Homer Alaska - News

Story last updated at 4:06 PM on Wednesday, March 28, 2012

Where will school district find $750,000?

Officials see change in school schedules, state reimbursement, new legislation as part of solution

By McKibben Jackinsky
Staff Writer

With the end of the school year quickly approaching, planning for a new year underway, and adjournment of the 27th Legislature just around the corner, the Kenai Peninsula Borough School District is still struggling to plug a $750,000 gap caused by rising transportation costs.

One partial solution: make busing for the southern district match the rest of the district. In other words, replace the existing one-tier system, one bus making one pickup and delivery, currently used for schools from Ninilchik south, with a two-tier system, one bus making two pickups and deliveries. The two-tier scenario would mean changes to schools' daily start and end times in order to accommodate the sharing of buses between schools.

"For decades the central peninsula has been doing two-tier busing," said Pegge Erkeneff, communications specialist for the school district, after questioning district employees and reviewing budgets for more than 20 years.

The central peninsula includes schools in Kasilof, Soldotna, Kenai, the North Kenai-Nikiski area and Sterling. The eastern peninsula, which includes Moose Pass and Seward, also uses a double-tier approach.

"It was a natural progression to continue to build two-tier busing in as schools were added," said Erkeneff.

Why wasn't it the natural progression for the southern part of the district?

Dave Jones, district assistant superintendent, answered that question by saying it was "one of those things that was done before I came, but anytime you have funding shortages, you look around and say what are the ways we can address it?'"

Imposing the two-tier system would mean six fewer buses for a cost savings of $526,605, a bit short of the $750,000 hole.

Once upon a time, the state completely reimbursed school districts for student transportation costs. That changed in 2003, when a reimbursement formula became part of state statute.

"The state formula reimburses districts for pupil transportation by multiplying each district's per student allocation by the district's annual average daily membership (attendance)," said Elizabeth Nudelman, support services director for the Alaska Department of Education and Early childhood Development.

The per-student allocation was reviewed and increased in fiscal year 2009, and a consumer price index added to the rates for 2010 and 2011, as directed by law.
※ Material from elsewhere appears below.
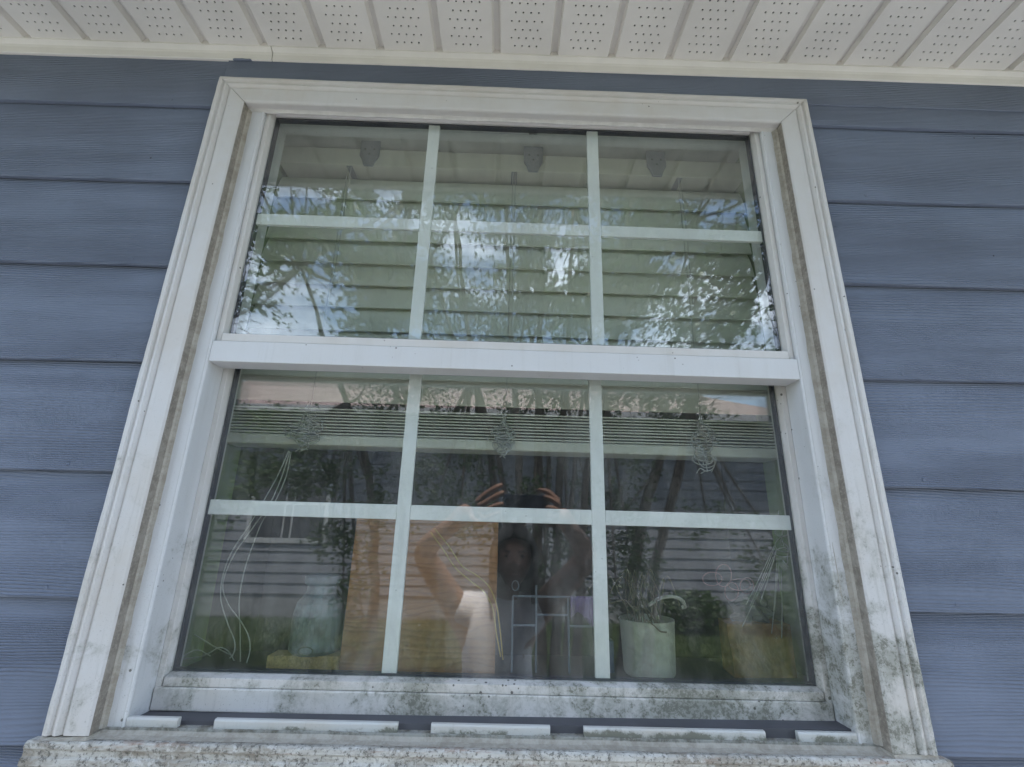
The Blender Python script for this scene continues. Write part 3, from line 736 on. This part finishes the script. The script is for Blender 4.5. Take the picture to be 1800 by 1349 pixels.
# ================================================================ outside, seen in the glass
lawn = MB(); lawn.v = [(-60, -90, GZ), (60, -90, GZ), (60, 30, GZ), (-60, 30, GZ)]; lawn.f = [(0, 1, 2, 3)]
tag(lawn.build('lawn_ground', M['lawn'], None, fix=False), kind='structure')
nr = np.random.default_rng(3)
def quads_obj(name, V, mat, parent=None, kind=None):
    """V: (n,4,3) array of quads in world metres"""
    n = len(V); me = bpy.data.meshes.new(name)
    b_ = base_of(parent) if parent is not None else Vector((0, 0, 0))
    vv = (V.reshape(-1, 3) - np.array(b_)).astype(np.float32)
    me.vertices.add(4*n); me.vertices.foreach_set('co', vv.ravel())
    me.loops.add(4*n); me.loops.foreach_set('vertex_index', np.arange(4*n, dtype=np.int32))
    me.polygons.add(n); me.polygons.foreach_set('loop_start', np.arange(0, 4*n, 4, dtype=np.int32)); me.polygons.foreach_set('loop_total', np.full(n, 4, dtype=np.int32))
    me.update(calc_edges=True); me.validate()
    if mat: me.materials.append(mat)
    o = bpy.data.objects.new(name, me); COL.objects.link(o)
    if parent is not None: o.parent = parent
    if kind: o['kind'] = kind
    return o
pat = MB().box(-6, 6, -2.9, -.02, GZ-.1, GZ+.02).build('bounce_patio', m_simple('pale_bounce_concrete', (.40, .385, .37), .9, .12, 4, .2, .003, 50), None, bevel=.01, origin=(0, -1.5, GZ)); tag(pat, kind='structure')  # unseen pale slab added to bounce sunlight up onto soffit and wall
# grass blades
n = 60000
bxy = np.stack([nr.uniform(-9, 9, n), -2.95 - nr.random(n)**.9*5.4], 1)
h = nr.uniform(.03, .08, n); a = nr.uniform(0, math.pi, n); w = nr.uniform(.004, .010, n)
V = np.zeros((n, 4, 3)); dx = np.cos(a)*w; dy = np.sin(a)*w; lx = nr.normal(0, .02, n); ly = nr.normal(0, .02, n)
for k, (s, t_) in enumerate(((-1, 0), (1, 0), (.3, 1), (-.3, 1))):
    V[:, k, 0] = bxy[:, 0]+s*dx+lx*t_; V[:, k, 1] = bxy[:, 1]+s*dy+ly*t_; V[:, k, 2] = GZ+h*t_
tag(quads_obj('grass', V, m_leaf('grass_blades', (.040, .075, .018), (.065, .105, .03))), 'short green lawn grass between the two houses', 'grass', kind='stuff')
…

By that formula, the district's per-student transportation allocation for fiscal year 2012 is $675. The average daily membership is the total number of students attending district schools on a set day in October. To determine transportation costs, the number of students enrolled in a district's homeschool program, such as Connections, are subtracted from the average daily membership.

For the 2011-2012 school year, the district received $5,492,563 from the state, but had to add $750,000 from its own pocket to cover transportation expenditures totaling $6,242,563. Based on numbers provided by First Student, the district's transportation provider, fiscal year 2013 will have a $7,410,500 price tag under the current busing scenario. The six-bus reduction would drop it to $6,883,895.
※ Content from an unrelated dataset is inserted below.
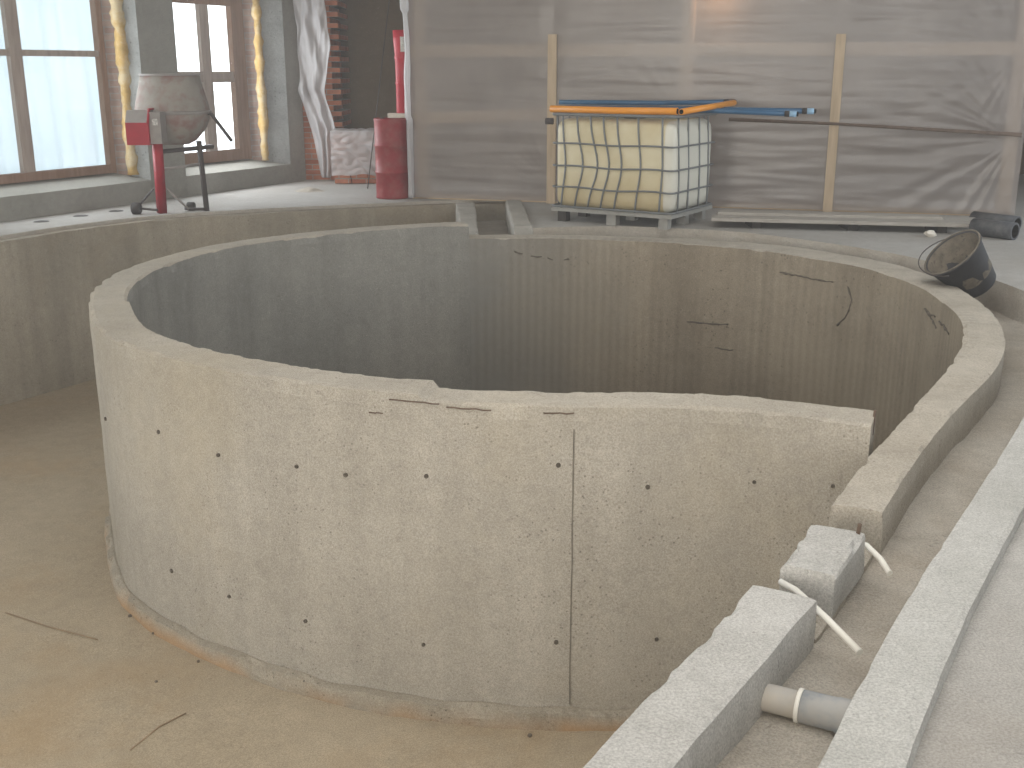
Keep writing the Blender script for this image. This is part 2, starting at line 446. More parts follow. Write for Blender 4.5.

Senate Bill 182 holds out hope for school districts such as KPBSD that are struggling with rising costs of transporting students to and from schools. The bill is sponsored by the Senate Education Committee and has been in the Senate Finance Committee since Feb. 24.

According to the bill, for fiscal years 2012 and 2013, the per-student reimbursement would increase, said Nudelman. Beginning in 2014, each district would receive an allocation based on reported expenditures for fiscal year 2013 plus an annual consumer price index rather than attendance, Nudelman explained.

For the Kenai Peninsula, passage of SB 182 would raise the per-student transportation allocation to $791 for an estimated reimbursement to the district of $6,358,058. That's more than half a million dollars less than the six-bus reduction proposal.

Several cost-cutting avenues are addressed in the district's pupil transportation guidelines, including elimination of service to all or part of a bus route "when funding or scheduling will not allow the district to cover the cost of running the segment or the entire route." Such an approach has been used by the district in the past, said Jones.

The transportation guidelines also allow for busing of private and charter school students, but that too can be withdrawn if space is not available or it adds cost to the route. Reducing the number of buses would result in more students riding each bus, thereby decreasing extra space, administrators say. That could impact students of Fireweed Academy, the only charter school on the southern peninsula.

"We're going to have to do a lot of carpooling," said Janet Bowen, Fireweed secretary.

"This will hurt our school for sure. It will lessen the options for some families."

Changes being proposed to student transportation will be addressed at the school board's April 2 work session in Soldotna, with a decision to be made at the board's May 7 meeting in Seward.